“When [teaching] stops being fun, I’ll stop doing it,” said English teacher Carol Horswill, who has been teaching for 50 years as of this year, and has taught at South since 1982. After teaching for half a century, Horswill has reached a milestone in her life that will remain unparalleled by many other teachers in the future.
Over the years Horswill has seen an abundance of changes in the school, whether they be technological, social, or other changes that trended nationwide. Her personal experience serves as perspective and insight on events that are now considered historic. This isn’t to say that she’s an outdated, wretched crone of a teacher; on the contrary, Horswill has a seemingly inexhaustible energy about her that translates to how she runs her classroom and how she defines her overarching philosophy of teaching.
The reason she keeps coming back is “the sense that you have done something worthwhile at the end of the day.” In addition to the job being fulfilling,”it is never the same,” said Horswill, “even if I started the day with the same lesson plan. That makes it always new.”
Despite the ever-changing days in her classes, there are some things that Horswill claims always remain the same. “There’s always with some students rapport, intellectually and in other ways, and with others antagonism for various reasons.”
While the relationship between student and teacher may not vary wildly, the relationship from student to student does. “I really do remember having classes assemble at the beginning of a term, and all the white kids would be sitting on one side and all the black kids would be sitting on the other, and if there was enough room, the row down the middle was empty,” lamented Horswill about her early days of teaching, “what I see now is so vastly different from that.”
Although race was a divider in the classroom because “most people didn’t know how to interact” after stricter integration laws, gender was less of a big deal than in other parts of the country. “Maybe 15 years ago people used to fuss over the fact that girls were ignored in the classroom; there’s been all kind of research on that,” Horswill said with a wry smile, “it was not true in this building… South women have always said what they wanted to say.”
Gender roles were a little rockier on the teachers’ side. “The first year that I taught, I did become pregnant, and they wouldn’t let me finish the year,” said Horswill dryly, “depending on who you talk to, it wasn’t healthy for me and the baby, or the students wouldn’t respect me, or [they would] treat me badly or something like that, it was never clear to me. Or it would confuse the students; apparently none of them had mothers who have ever been pregnant before.”
Not only was Horswill rejected for a quarter of a year for being pregnant, but she, along with the other female staff members, were also not allowed to wear pants to work. “There wasn’t anything written, we just sort of knew,” said Horswill, rolling her eyes at the tabooed apparel, “we could wear them under our skirts to keep our legs warm to get to school in the morning… it really wasn’t until an assistant principal in my building arrived one day wearing a pantsuit, and at that point we knew it was all okay.”
One facet of teaching that has arguably progressed even more than gender roles is technology. “I really like teaching film,” explained Horswill, “I couldn’t teach it easily a long time ago because it was only available in 16 millimeters and vastly expensive to rent… [all the film teachers] got together in the summer and we fought over which few films we could afford to order and then everybody used them. Now the film program runs based on what I want to show.”
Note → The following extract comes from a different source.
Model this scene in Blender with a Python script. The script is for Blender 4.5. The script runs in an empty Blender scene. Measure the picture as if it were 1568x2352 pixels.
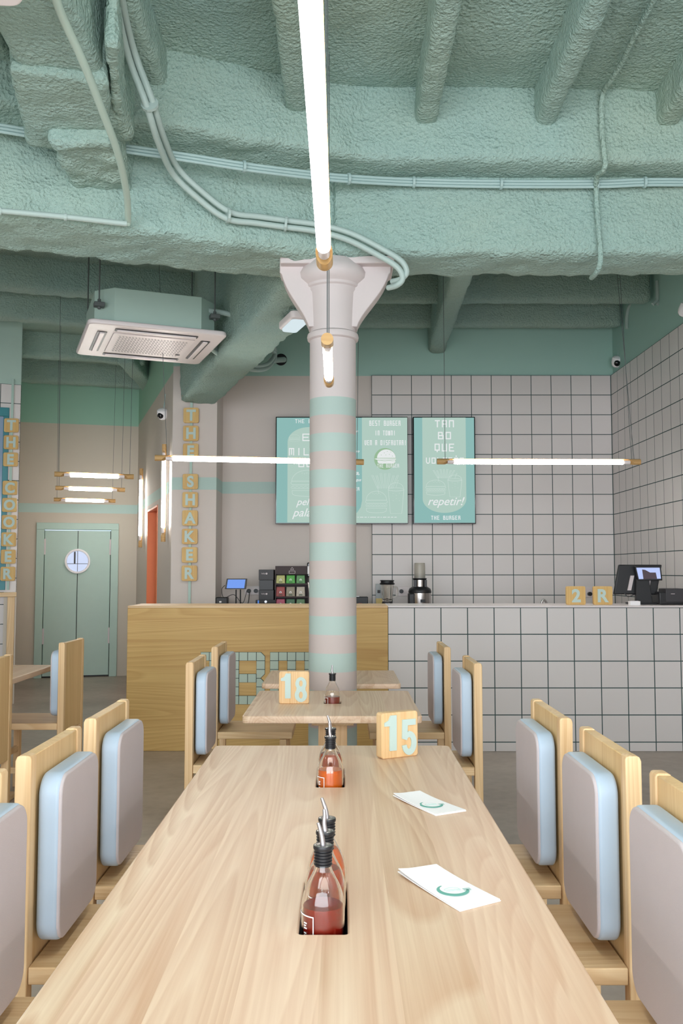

With the invention and installment of VHS and DVD players, teaching film became easier. But there are also more commonly used apparatus that Horswill watched come on to the teaching scene, such as document cameras, which “are much better than what we used to have, which are called opaque projectors.” When prompted to explain how opaque projectors work, Horswill deadpanned, “Smoke and mirrors.”
Even machines as crucial as the Xerox machine were unheard of at the beginning of Horswill’s career. Instead of copy machines, she used to use something called a ditto master, which required strenuous cranking of a lever in order to make copies. “You’d get real arm muscles to develop because of that,” said Horswill.
Although technology appears ever-progressing in education, the actual type of education, such as progressive teaching styles, has been recycled many times over. “It does seem to me that it is, in this country, cyclical. We don’t like what we have, we search for something else, we come up with something… because that doesn’t solve all the problems, we’re unhappy, so then we try something else,” Horswill pondered, “I’m not sure that in this country we really know what we want in education… if you hang around long enough, you watch the initiatives recycle.”